The present administration is being ridiculously blamed by strident GOP critics for the annual increase in gasoline prices which we have seen many times before, under many U.S. administrations in years past. Here's a quick reality check:
Filling up that 25 gallon tank on a big tricked out Ford F150 8 cyl 4WD pickup that gets 13MPG, or any other vehicle for that matter, at Naples gas prices it would be around $240 U.S. for a fill up.
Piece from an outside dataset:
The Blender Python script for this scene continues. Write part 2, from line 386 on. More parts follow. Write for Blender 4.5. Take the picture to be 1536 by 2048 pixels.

Filling up that same 25 gallon tank in the U.S. even with $4.00 a gallon gasoline would be $100.00. And don't look for gas to come back to a couple of bucks a gallon this time.
Reality Check over.

Conversion to the price per U.S. gallon:
As of March 11, 2012 the 1.917 Euros / liter = $2.53 U.S. Dollars / liter
One U.S. Gallon = 3.7854118 liters
$2.53 X 3.7854118 = $9.57709185 or $9.58 a gallon

graphic by Larry Ray

3 comments:

Anonymous said...

The stoich air to fuel ratio is 14.7 to 1, we burn 15 pounds of oxygen for every one pound of gasoline, and only 21% of air is oxygen. We will run out of air before we deplete the fossil fuels. What price Air? JDB

Anonymous said...

I live near where that photo was taken. I walk a lot. JM

Larry Ray . . . said...

Dear Anonymous,
An "ideal" fuel/air mixture in which both the fuel and the oxygen in the air are completely consumed is called the "stoichiometric" mixture. The stoichiometric mixture is usually specified as the ratio of the mass of air to the mass of a particular fuel. For example, if a fuel required 10 kg of air to precisely burn 1 kg of the fuel (that is, all the fuel burned and there was no oxygen left in the air afterwards) then the stoichiometric ratio for that fuel would be 10:1.
There is a finite supply of hydrocarbon fuel from petroleum . . . the atmospheric cycle of oxygen replenishment is on a scale much larger than the carbon producing result of incomplete combustion of gasoline. A wrongheaded invocation of stoichiometric mixture physics will not magically extend the finite supply of fossil fuels.